One night in 1970 John Lennon arranged for a film called "El Topo" to be shown at a New York theatre. That showing was such a sensation that "El Topo" ran at that theatre for a solid year at midnight and became the start of the Midnight Movie genre.
Watching the movie thirty eight years later for the first time makes you wonder just what drugs those 70's hipsters were smoking. The movie's allegorical plot about a spiritual journey with various types of mysticism cited isn't that hard to follow. It's just that the picture plays out so ridiculously with endless treks through deserts, naked kids, circus acrobatics, dead rabbits and a million other bizarre things going on in such an over the top way it's nearly impossible to take the movie seriously.
It also doesn't help that most of the movie's weirder aspects have been seen in the intervening years in subgenres that either didn't exist or weren't accessible to American audiences back in 1970. Legless and armless fighters?

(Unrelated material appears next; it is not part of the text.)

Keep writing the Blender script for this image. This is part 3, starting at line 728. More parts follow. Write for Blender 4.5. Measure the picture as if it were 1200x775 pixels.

Chinese martial arts movies. Incongruous objects buried in deserts? Spaghetti westerns. Take away the sense of surprise from this movie and you're left with a sense of being stuck in a loud and noisy looney bin.
I saw one of Alejandro Jodorowsky's later films, Sante Sangre, several years ago. It was out there too but genuinely moving. I realize the man has talent. El Topo, though, is wackjobbery that just leaves me cold.